- _AIM OF THE TASK_
Make an exact copy of the lines below.

- _DATA LINES_
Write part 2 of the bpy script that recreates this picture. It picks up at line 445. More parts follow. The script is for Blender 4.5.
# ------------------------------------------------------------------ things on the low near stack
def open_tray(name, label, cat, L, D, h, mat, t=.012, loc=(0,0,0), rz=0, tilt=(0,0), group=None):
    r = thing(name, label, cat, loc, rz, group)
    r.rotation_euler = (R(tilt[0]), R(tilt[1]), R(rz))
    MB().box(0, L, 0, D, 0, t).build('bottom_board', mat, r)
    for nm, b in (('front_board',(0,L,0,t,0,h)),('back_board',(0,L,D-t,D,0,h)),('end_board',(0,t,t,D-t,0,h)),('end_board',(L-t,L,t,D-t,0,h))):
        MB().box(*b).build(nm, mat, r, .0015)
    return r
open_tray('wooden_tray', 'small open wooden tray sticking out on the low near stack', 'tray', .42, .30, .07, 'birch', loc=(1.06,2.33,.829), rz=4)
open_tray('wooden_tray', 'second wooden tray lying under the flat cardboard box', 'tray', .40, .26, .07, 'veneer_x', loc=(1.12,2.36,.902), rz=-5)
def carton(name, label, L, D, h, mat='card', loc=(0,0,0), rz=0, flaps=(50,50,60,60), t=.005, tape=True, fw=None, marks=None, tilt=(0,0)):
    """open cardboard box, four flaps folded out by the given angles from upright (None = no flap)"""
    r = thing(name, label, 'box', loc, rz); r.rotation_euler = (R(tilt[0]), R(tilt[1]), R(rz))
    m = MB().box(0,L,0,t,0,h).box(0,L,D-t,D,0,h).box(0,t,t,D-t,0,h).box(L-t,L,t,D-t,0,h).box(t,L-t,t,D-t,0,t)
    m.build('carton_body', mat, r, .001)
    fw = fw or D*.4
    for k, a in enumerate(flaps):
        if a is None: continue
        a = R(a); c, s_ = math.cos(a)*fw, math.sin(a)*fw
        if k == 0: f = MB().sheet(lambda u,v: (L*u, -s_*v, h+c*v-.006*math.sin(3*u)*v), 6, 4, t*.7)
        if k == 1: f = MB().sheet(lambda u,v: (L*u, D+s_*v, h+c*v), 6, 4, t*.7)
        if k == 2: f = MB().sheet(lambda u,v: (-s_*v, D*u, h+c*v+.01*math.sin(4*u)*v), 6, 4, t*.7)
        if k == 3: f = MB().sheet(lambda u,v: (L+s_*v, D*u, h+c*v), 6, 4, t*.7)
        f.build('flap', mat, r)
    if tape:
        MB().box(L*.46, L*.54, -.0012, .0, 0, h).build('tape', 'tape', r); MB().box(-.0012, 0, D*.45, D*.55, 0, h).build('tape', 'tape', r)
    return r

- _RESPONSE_
Write part 2 of the bpy script that recreates this picture. It picks up at line 445. More parts follow. The script is for Blender 4.5.
# ------------------------------------------------------------------ things on the low near stack
def open_tray(name, label, cat, L, D, h, mat, t=.012, loc=(0,0,0), rz=0, tilt=(0,0), group=None):
    r = thing(name, label, cat, loc, rz, group)
    r.rotation_euler = (R(tilt[0]), R(tilt[1]), R(rz))
    MB().box(0, L, 0, D, 0, t).build('bottom_board', mat, r)
    for nm, b in (('front_board',(0,L,0,t,0,h)),('back_board',(0,L,D-t,D,0,h)),('end_board',(0,t,t,D-t,0,h)),('end_board',(L-t,L,t,D-t,0,h))):
        MB().box(*b).build(nm, mat, r, .0015)
    return r
open_tray('wooden_tray', 'small open wooden tray sticking out on the low near stack', 'tray', .42, .30, .07, 'birch', loc=(1.06,2.33,.829), rz=4)
open_tray('wooden_tray', 'second wooden tray lying under the flat cardboard box', 'tray', .40, .26, .07, 'veneer_x', loc=(1.12,2.36,.902), rz=-5)
def carton(name, label, L, D, h, mat='card', loc=(0,0,0), rz=0, flaps=(50,50,60,60), t=.005, tape=True, fw=None, marks=None, tilt=(0,0)):
    """open cardboard box, four flaps folded out by the given angles from upright (None = no flap)"""
    r = thing(name, label, 'box', loc, rz); r.rotation_euler = (R(tilt[0]), R(tilt[1]), R(rz))
    m = MB().box(0,L,0,t,0,h).box(0,L,D-t,D,0,h).box(0,t,t,D-t,0,h).box(L-t,L,t,D-t,0,h).box(t,L-t,t,D-t,0,t)
    m.build('carton_body', mat, r, .001)
    fw = fw or D*.4
    for k, a in enumerate(flaps):
        if a is None: continue
        a = R(a); c, s_ = math.cos(a)*fw, math.sin(a)*fw
        if k == 0: f = MB().sheet(lambda u,v: (L*u, -s_*v, h+c*v-.006*math.sin(3*u)*v), 6, 4, t*.7)
        if k == 1: f = MB().sheet(lambda u,v: (L*u, D+s_*v, h+c*v), 6, 4, t*.7)
        if k == 2: f = MB().sheet(lambda u,v: (-s_*v, D*u, h+c*v+.01*math.sin(4*u)*v), 6, 4, t*.7)
        if k == 3: f = MB().sheet(lambda u,v: (L+s_*v, D*u, h+c*v), 6, 4, t*.7)
        f.build('flap', mat, r)
    if tape:
        MB().box(L*.46, L*.54, -.0012, .0, 0, h).build('tape', 'tape', r); MB().box(-.0012, 0, D*.45, D*.55, 0, h).build('tape', 'tape', r)
    return r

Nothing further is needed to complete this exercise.